== Task details ==
Exactly as written, retype the listing below, omitting the pictures.

== Data extract ==
▽

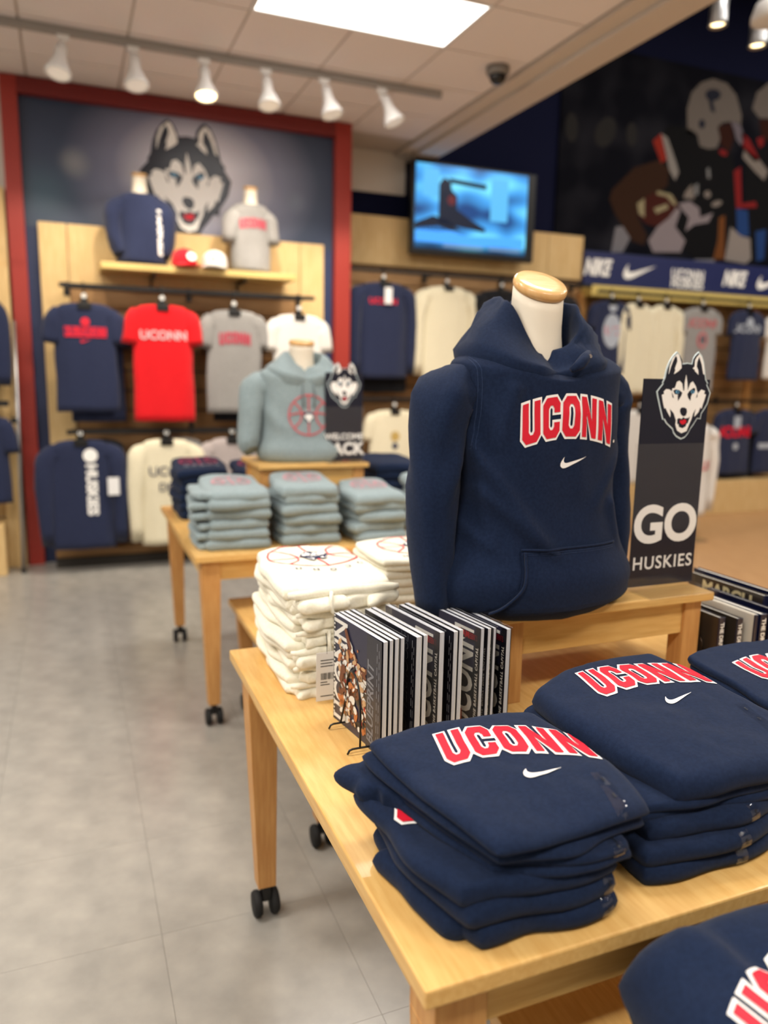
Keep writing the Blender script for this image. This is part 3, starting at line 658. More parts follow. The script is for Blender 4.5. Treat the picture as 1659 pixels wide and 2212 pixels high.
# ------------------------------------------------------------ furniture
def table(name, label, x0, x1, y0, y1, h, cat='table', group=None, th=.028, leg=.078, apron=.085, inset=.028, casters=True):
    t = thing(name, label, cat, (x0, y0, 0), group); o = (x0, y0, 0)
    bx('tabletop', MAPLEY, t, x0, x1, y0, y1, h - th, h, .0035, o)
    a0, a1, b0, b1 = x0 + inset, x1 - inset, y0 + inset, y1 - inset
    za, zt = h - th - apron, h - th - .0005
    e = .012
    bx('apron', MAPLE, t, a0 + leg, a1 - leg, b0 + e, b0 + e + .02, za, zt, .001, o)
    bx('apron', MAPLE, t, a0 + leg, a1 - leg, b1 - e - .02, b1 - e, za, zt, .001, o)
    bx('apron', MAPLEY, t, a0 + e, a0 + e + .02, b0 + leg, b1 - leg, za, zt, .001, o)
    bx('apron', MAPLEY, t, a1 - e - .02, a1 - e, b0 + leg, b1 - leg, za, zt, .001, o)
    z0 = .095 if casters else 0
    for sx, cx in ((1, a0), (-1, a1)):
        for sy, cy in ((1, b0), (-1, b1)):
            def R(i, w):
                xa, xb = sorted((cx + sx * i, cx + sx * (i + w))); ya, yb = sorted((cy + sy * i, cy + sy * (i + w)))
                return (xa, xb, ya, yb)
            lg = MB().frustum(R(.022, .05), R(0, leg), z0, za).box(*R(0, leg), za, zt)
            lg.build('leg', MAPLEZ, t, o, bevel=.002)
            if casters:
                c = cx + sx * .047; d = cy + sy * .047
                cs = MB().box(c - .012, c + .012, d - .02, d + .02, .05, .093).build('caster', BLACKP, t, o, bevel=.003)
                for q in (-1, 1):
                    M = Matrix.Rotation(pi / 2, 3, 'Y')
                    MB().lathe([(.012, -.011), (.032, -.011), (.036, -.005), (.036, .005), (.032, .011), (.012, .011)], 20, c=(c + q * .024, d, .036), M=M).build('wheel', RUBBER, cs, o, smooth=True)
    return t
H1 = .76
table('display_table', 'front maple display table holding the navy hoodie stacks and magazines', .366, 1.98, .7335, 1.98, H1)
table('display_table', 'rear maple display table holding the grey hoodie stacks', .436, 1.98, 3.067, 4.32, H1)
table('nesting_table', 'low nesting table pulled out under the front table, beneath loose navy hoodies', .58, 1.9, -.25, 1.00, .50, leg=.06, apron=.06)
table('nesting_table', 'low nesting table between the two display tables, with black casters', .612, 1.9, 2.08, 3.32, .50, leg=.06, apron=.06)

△

== Completed exercise ==
Keep writing the Blender script for this image. This is part 3, starting at line 658. More parts follow. The script is for Blender 4.5. Treat the picture as 1659 pixels wide and 2212 pixels high.
# ------------------------------------------------------------ furniture
def table(name, label, x0, x1, y0, y1, h, cat='table', group=None, th=.028, leg=.078, apron=.085, inset=.028, casters=True):
    t = thing(name, label, cat, (x0, y0, 0), group); o = (x0, y0, 0)
    bx('tabletop', MAPLEY, t, x0, x1, y0, y1, h - th, h, .0035, o)
    a0, a1, b0, b1 = x0 + inset, x1 - inset, y0 + inset, y1 - inset
    za, zt = h - th - apron, h - th - .0005
    e = .012
    bx('apron', MAPLE, t, a0 + leg, a1 - leg, b0 + e, b0 + e + .02, za, zt, .001, o)
    bx('apron', MAPLE, t, a0 + leg, a1 - leg, b1 - e - .02, b1 - e, za, zt, .001, o)
    bx('apron', MAPLEY, t, a0 + e, a0 + e + .02, b0 + leg, b1 - leg, za, zt, .001, o)
    bx('apron', MAPLEY, t, a1 - e - .02, a1 - e, b0 + leg, b1 - leg, za, zt, .001, o)
    z0 = .095 if casters else 0
    for sx, cx in ((1, a0), (-1, a1)):
        for sy, cy in ((1, b0), (-1, b1)):
            def R(i, w):
                xa, xb = sorted((cx + sx * i, cx + sx * (i + w))); ya, yb = sorted((cy + sy * i, cy + sy * (i + w)))
                return (xa, xb, ya, yb)
            lg = MB().frustum(R(.022, .05), R(0, leg), z0, za).box(*R(0, leg), za, zt)
            lg.build('leg', MAPLEZ, t, o, bevel=.002)
            if casters:
                c = cx + sx * .047; d = cy + sy * .047
                cs = MB().box(c - .012, c + .012, d - .02, d + .02, .05, .093).build('caster', BLACKP, t, o, bevel=.003)
                for q in (-1, 1):
                    M = Matrix.Rotation(pi / 2, 3, 'Y')
                    MB().lathe([(.012, -.011), (.032, -.011), (.036, -.005), (.036, .005), (.032, .011), (.012, .011)], 20, c=(c + q * .024, d, .036), M=M).build('wheel', RUBBER, cs, o, smooth=True)
    return t
H1 = .76
table('display_table', 'front maple display table holding the navy hoodie stacks and magazines', .366, 1.98, .7335, 1.98, H1)
table('display_table', 'rear maple display table holding the grey hoodie stacks', .436, 1.98, 3.067, 4.32, H1)
table('nesting_table', 'low nesting table pulled out under the front table, beneath loose navy hoodies', .58, 1.9, -.25, 1.00, .50, leg=.06, apron=.06)
table('nesting_table', 'low nesting table between the two display tables, with black casters', .612, 1.9, 2.08, 3.32, .50, leg=.06, apron=.06)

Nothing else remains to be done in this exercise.